>>>

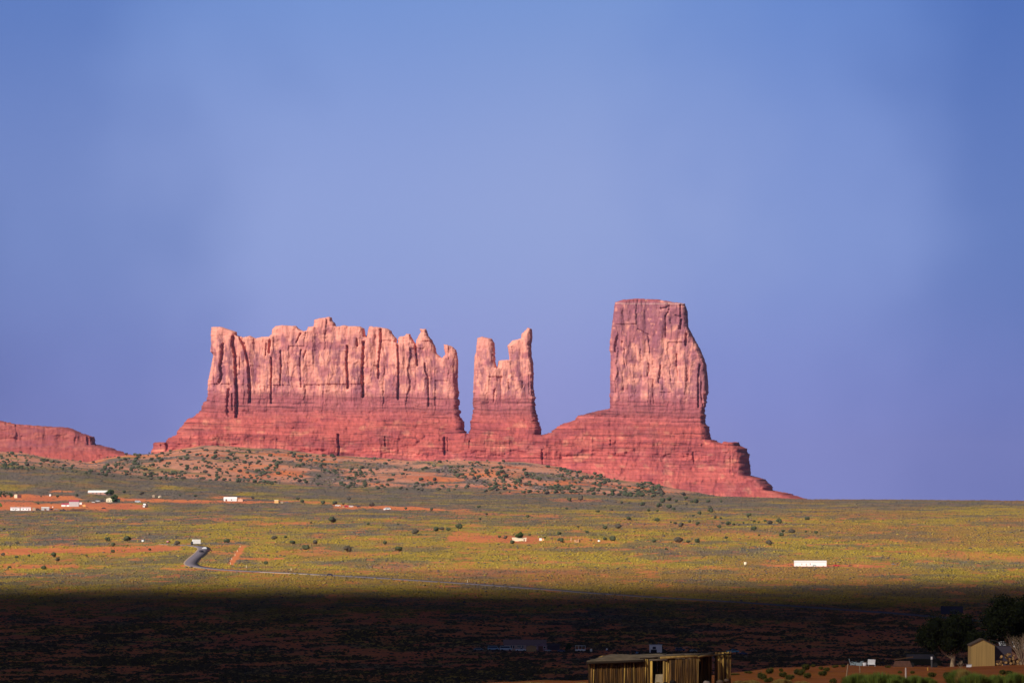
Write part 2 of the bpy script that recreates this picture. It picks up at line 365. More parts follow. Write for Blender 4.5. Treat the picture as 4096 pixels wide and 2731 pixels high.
# ---------------------------------------------------------------- road
RP = [(640, 2176), (700, 2178), (768, 2180), (806, 2183), (822, 2189), (824, 2196), (810, 2208), (790, 2224), (768, 2241), (756, 2252), (758, 2260), (775, 2266), (830, 2273), (900, 2279),
      (980, 2284), (1080, 2288), (1150, 2292), (1300, 2297), (1420, 2304), (1650, 2318), (1900, 2336), (2200, 2358), (2393, 2374), (2603, 2386), (2885, 2403), (3248, 2426),
      (3530, 2448), (3715, 2464), (3973, 2488), (4300, 2520)]
rw = []
for x, y in RP: rw.append(inv(x, y)[0])
rw = np.array(rw)
for _ in range(2):       # smooth the depth jumps
    rw[1:-1] = rw[1:-1] * .5 + (rw[:-2] + rw[2:]) * .25
t_ = np.concatenate([[0], np.cumsum(np.hypot(*np.diff(rw[:, :2], axis=0).T))]); tt = np.arange(0, t_[-1], 5.0)
ROADW = np.stack([np.interp(tt, t_, rw[:, 0]), np.interp(tt, t_, rw[:, 1])], -1)
ker = np.ones(9) / 9; pad = np.pad(ROADW, ((4, 4), (0, 0)), 'edge')
ROADW = np.stack([np.convolve(pad[:, i], ker, 'valid') for i in (0, 1)], -1)
def ribbon(name, P, halfs, lift, m, label=None):
    T = np.gradient(P, axis=0); T /= np.linalg.norm(T, axis=1)[:, None] + 1e-9; Nn = np.stack([-T[:, 1], T[:, 0]], -1)
    zc = np.max([zt((P + Nn * h)[:, 0], (P + Nn * h)[:, 1]) for h in (-halfs, 0, halfs)], 0)
    zc = np.convolve(np.pad(zc, 3, 'edge'), np.ones(7) / 7, 'valid') + lift
    V = []
    for h, dz in ((-halfs, -1.5), (-halfs, 0), (halfs, 0), (halfs, -1.5)):
        q = P + Nn * h; V.append(np.stack([q[:, 0], q[:, 1], zc + dz], -1))
    n = len(P); V = np.concatenate(V); i = np.arange(n - 1)
    Fc = np.concatenate([np.stack([k * n + i, k * n + i + 1, (k + 1) * n + i + 1, (k + 1) * n + i], 1) for k in range(3)])
    o = mesh(name, V, Fc[:, ::-1], m); tag(o, kind='structure'); return o
ke = int(np.argmax(((2048 + ROADW[:, 0] * F / ROADW[:, 1]) > 835) & (ROADW[:, 1] < 4200)))
ribbon('road_shoulder', ROADW[:ke], 5.3, .10, M['shoulder'])
ribbon('road', ROADW, 4.1, .30, M['asphalt'])
xr_ = 2048 + ROADW[:, 0] * F / ROADW[:, 1]; kk_ = np.where((xr_ > 1060) & (xr_ < 1330) & (ROADW[:, 1] < 4200))[0]
ribbon('road_shoulder', ROADW[kk_[0]:kk_[-1]] + np.array([0, -4.0]), 4.5, .16, C('sandy_shoulder', (.42, .32, .24), nscale=.5))
build_scrub()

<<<

What you need to do:
Quote the full listing above word for word; exclude every picture from the copy.

Task answer:
Write part 2 of the bpy script that recreates this picture. It picks up at line 365. More parts follow. Write for Blender 4.5. Treat the picture as 4096 pixels wide and 2731 pixels high.
# ---------------------------------------------------------------- road
RP = [(640, 2176), (700, 2178), (768, 2180), (806, 2183), (822, 2189), (824, 2196), (810, 2208), (790, 2224), (768, 2241), (756, 2252), (758, 2260), (775, 2266), (830, 2273), (900, 2279),
      (980, 2284), (1080, 2288), (1150, 2292), (1300, 2297), (1420, 2304), (1650, 2318), (1900, 2336), (2200, 2358), (2393, 2374), (2603, 2386), (2885, 2403), (3248, 2426),
      (3530, 2448), (3715, 2464), (3973, 2488), (4300, 2520)]
rw = []
for x, y in RP: rw.append(inv(x, y)[0])
rw = np.array(rw)
for _ in range(2):       # smooth the depth jumps
    rw[1:-1] = rw[1:-1] * .5 + (rw[:-2] + rw[2:]) * .25
t_ = np.concatenate([[0], np.cumsum(np.hypot(*np.diff(rw[:, :2], axis=0).T))]); tt = np.arange(0, t_[-1], 5.0)
ROADW = np.stack([np.interp(tt, t_, rw[:, 0]), np.interp(tt, t_, rw[:, 1])], -1)
ker = np.ones(9) / 9; pad = np.pad(ROADW, ((4, 4), (0, 0)), 'edge')
ROADW = np.stack([np.convolve(pad[:, i], ker, 'valid') for i in (0, 1)], -1)
def ribbon(name, P, halfs, lift, m, label=None):
    T = np.gradient(P, axis=0); T /= np.linalg.norm(T, axis=1)[:, None] + 1e-9; Nn = np.stack([-T[:, 1], T[:, 0]], -1)
    zc = np.max([zt((P + Nn * h)[:, 0], (P + Nn * h)[:, 1]) for h in (-halfs, 0, halfs)], 0)
    zc = np.convolve(np.pad(zc, 3, 'edge'), np.ones(7) / 7, 'valid') + lift
    V = []
    for h, dz in ((-halfs, -1.5), (-halfs, 0), (halfs, 0), (halfs, -1.5)):
        q = P + Nn * h; V.append(np.stack([q[:, 0], q[:, 1], zc + dz], -1))
    n = len(P); V = np.concatenate(V); i = np.arange(n - 1)
    Fc = np.concatenate([np.stack([k * n + i, k * n + i + 1, (k + 1) * n + i + 1, (k + 1) * n + i], 1) for k in range(3)])
    o = mesh(name, V, Fc[:, ::-1], m); tag(o, kind='structure'); return o
ke = int(np.argmax(((2048 + ROADW[:, 0] * F / ROADW[:, 1]) > 835) & (ROADW[:, 1] < 4200)))
ribbon('road_shoulder', ROADW[:ke], 5.3, .10, M['shoulder'])
ribbon('road', ROADW, 4.1, .30, M['asphalt'])
xr_ = 2048 + ROADW[:, 0] * F / ROADW[:, 1]; kk_ = np.where((xr_ > 1060) & (xr_ < 1330) & (ROADW[:, 1] < 4200))[0]
ribbon('road_shoulder', ROADW[kk_[0]:kk_[-1]] + np.array([0, -4.0]), 4.5, .16, C('sandy_shoulder', (.42, .32, .24), nscale=.5))
build_scrub()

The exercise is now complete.